J.H.: Un bon moment. On me demande souvent si je suis croyant, et je réponds oui. Je crois un peu en toutes les religions. Je peux être bouddhiste, animiste, tout ce que l’on veut. Je trouve que les systèmes religieux, philosophiquement, sont extrêmement intelligents, et correspondent bien à des aspirations de société. Quand on les observe un peu, on voit qu’on pourrait y entrer si on était dans les conditions de la société qui les a créés.

Noël, pour moi, c’est un bon moment où on mange bien, où on boit, ce qui me fait plaisir. Et puis j’aime bien les arbres de Noël, parce que j’ai sans doute gardé un côté enfantin, et que j’aime bien allumer des bougies sur un sapin… C’est aussi bête que ça!

Interview swissinfo, Bernard Léchot

Jacques Hainard, né en 1943, est conservateur du Musée d’ethnographie de Neuchâtel (MEN) et chargé de cours d’ethnomuséographie à l’Institut d’ethnologie de l’Université de Neuchâtel.
Il prendra la direction du Musée d’ethnographie de Genève (MEG) dès le 1er février 2006, pour une durée limitée à trois ans.
Il abandonnera ainsi, une année avant la date de sa retraite, la direction du Musée d’ethnographie de Neuchâtel (MEN), où il a passé 25 ans.

– Noël, la plus grande fête chrétienne, marque la naissance de Jésus.

– Ce jour a d’abord été férié le 6 janvier, jour de l’Epiphanie.
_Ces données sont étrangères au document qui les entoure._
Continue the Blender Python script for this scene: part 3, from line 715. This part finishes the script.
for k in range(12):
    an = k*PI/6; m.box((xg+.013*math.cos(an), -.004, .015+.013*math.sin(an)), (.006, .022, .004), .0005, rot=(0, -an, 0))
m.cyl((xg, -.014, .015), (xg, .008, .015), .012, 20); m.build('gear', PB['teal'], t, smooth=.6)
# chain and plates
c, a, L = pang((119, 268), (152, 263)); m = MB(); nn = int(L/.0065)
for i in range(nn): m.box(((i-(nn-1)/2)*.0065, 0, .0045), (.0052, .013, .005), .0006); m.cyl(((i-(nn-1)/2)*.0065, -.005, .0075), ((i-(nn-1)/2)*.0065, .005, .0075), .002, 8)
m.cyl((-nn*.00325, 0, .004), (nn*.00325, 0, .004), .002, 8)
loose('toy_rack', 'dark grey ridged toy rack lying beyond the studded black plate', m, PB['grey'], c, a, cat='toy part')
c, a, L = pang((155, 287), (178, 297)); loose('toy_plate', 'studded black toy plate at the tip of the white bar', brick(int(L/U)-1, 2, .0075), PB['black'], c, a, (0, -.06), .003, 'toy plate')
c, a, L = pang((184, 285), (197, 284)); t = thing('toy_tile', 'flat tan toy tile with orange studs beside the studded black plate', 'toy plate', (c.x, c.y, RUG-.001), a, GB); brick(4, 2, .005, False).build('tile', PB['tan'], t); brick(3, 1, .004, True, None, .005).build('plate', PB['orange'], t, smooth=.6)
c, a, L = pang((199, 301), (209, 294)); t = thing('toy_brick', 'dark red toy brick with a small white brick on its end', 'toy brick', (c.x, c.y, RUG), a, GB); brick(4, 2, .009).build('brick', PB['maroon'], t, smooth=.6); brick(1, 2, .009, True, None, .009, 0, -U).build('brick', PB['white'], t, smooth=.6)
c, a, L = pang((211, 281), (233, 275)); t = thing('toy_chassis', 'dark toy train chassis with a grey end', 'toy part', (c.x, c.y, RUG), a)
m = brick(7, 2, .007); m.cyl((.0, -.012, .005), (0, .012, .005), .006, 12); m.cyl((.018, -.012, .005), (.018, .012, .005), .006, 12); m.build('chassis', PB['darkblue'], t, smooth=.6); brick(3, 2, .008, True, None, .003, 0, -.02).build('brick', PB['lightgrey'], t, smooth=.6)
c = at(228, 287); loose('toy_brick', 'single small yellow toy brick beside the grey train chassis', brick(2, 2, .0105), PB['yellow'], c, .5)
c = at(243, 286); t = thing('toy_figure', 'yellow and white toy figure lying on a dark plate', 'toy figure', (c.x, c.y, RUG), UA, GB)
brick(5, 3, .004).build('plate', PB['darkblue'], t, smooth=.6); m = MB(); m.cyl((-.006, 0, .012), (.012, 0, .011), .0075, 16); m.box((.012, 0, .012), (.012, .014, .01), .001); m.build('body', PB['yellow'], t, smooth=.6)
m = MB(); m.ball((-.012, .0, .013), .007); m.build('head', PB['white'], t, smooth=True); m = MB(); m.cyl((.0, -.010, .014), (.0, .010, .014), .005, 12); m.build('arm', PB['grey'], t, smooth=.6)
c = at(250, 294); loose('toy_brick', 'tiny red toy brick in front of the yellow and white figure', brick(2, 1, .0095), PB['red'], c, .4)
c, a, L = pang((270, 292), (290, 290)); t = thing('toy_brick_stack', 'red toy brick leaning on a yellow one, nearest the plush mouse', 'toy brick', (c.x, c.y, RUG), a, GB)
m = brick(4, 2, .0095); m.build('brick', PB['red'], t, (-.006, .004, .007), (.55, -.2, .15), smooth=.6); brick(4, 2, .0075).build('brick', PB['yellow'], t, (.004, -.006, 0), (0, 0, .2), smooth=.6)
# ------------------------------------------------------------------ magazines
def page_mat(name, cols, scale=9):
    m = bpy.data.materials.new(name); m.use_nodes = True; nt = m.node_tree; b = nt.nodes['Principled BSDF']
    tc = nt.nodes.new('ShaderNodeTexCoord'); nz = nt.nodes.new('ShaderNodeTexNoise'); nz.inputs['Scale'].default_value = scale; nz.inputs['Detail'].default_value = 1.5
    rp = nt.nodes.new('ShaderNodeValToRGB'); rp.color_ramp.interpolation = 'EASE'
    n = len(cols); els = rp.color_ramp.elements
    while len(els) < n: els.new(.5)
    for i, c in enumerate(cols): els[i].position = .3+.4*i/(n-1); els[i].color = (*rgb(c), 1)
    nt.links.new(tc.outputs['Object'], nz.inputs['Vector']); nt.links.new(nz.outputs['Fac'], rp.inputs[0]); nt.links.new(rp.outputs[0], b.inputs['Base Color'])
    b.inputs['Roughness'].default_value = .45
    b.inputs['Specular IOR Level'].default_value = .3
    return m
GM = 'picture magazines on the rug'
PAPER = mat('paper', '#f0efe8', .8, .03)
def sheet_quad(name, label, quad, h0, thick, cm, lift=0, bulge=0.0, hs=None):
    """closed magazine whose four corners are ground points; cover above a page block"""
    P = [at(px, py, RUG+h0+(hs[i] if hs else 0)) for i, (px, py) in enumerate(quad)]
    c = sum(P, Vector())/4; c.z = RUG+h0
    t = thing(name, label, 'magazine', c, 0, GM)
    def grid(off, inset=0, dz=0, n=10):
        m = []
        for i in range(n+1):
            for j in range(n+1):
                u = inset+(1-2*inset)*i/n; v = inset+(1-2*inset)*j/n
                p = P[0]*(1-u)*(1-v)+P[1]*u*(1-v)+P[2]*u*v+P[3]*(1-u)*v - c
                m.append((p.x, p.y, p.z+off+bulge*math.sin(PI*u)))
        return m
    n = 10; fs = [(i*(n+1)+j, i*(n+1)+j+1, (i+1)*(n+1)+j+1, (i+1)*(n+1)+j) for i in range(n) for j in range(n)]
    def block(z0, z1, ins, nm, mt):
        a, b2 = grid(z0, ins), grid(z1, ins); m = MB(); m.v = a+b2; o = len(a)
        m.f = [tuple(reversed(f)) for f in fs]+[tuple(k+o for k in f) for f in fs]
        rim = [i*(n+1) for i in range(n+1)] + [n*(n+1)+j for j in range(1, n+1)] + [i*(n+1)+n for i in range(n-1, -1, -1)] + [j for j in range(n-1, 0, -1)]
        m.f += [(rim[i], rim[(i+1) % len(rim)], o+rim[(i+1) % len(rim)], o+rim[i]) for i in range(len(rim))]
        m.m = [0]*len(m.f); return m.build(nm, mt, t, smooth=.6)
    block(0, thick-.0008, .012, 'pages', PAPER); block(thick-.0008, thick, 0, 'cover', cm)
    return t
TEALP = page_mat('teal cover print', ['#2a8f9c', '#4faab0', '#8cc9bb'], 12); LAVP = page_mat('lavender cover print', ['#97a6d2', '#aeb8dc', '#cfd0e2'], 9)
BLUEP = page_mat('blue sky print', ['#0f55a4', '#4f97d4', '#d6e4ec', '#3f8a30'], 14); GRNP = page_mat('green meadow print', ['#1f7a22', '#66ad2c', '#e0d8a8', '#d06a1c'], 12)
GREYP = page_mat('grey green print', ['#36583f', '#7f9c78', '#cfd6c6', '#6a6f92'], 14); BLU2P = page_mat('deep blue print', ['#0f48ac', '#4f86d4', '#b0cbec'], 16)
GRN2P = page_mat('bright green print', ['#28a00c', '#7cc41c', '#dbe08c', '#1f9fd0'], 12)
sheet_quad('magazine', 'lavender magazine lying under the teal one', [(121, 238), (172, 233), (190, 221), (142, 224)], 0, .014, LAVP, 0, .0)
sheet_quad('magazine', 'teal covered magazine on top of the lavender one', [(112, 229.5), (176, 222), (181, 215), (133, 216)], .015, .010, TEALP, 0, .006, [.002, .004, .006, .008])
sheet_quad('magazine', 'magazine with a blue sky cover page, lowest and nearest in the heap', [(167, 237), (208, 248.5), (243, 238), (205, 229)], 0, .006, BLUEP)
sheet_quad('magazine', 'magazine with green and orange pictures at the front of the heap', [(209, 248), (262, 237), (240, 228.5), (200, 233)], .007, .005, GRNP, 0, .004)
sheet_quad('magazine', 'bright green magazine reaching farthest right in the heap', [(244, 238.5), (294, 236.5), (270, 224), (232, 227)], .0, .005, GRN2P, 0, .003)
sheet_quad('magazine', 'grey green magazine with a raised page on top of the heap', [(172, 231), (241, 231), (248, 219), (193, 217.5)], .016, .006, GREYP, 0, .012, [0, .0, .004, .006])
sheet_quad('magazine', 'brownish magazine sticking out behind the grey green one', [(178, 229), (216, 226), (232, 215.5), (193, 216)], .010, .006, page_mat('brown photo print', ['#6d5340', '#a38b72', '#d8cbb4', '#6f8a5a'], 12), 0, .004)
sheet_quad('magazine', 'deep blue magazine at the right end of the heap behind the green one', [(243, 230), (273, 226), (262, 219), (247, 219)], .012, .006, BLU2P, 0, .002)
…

C’est vers 330 que l’empereur Constantin fixa la date au 25 décembre, mais ce n’est qu’en 353 que la fête de la naissance du Christ fut instituée à Rome.

– Le déplacement de la fête au 25 décembre avait une raison politico-religieuse. Car du temps des Romains, avant le christianisme, les fêtes religieuses étaient nombreuses autour de la date du 25 décembre. Les plus connues étaient les Saturnales, et Sol invictus (Soleil invaincu), lié au culte de Mithra.

– En fêtant Noël le même jour, les chrétiens marquaient clairement leur volonté d’attribuer la source du renouveau à Jésus Christ plutôt qu’a Saturne ou au Soleil.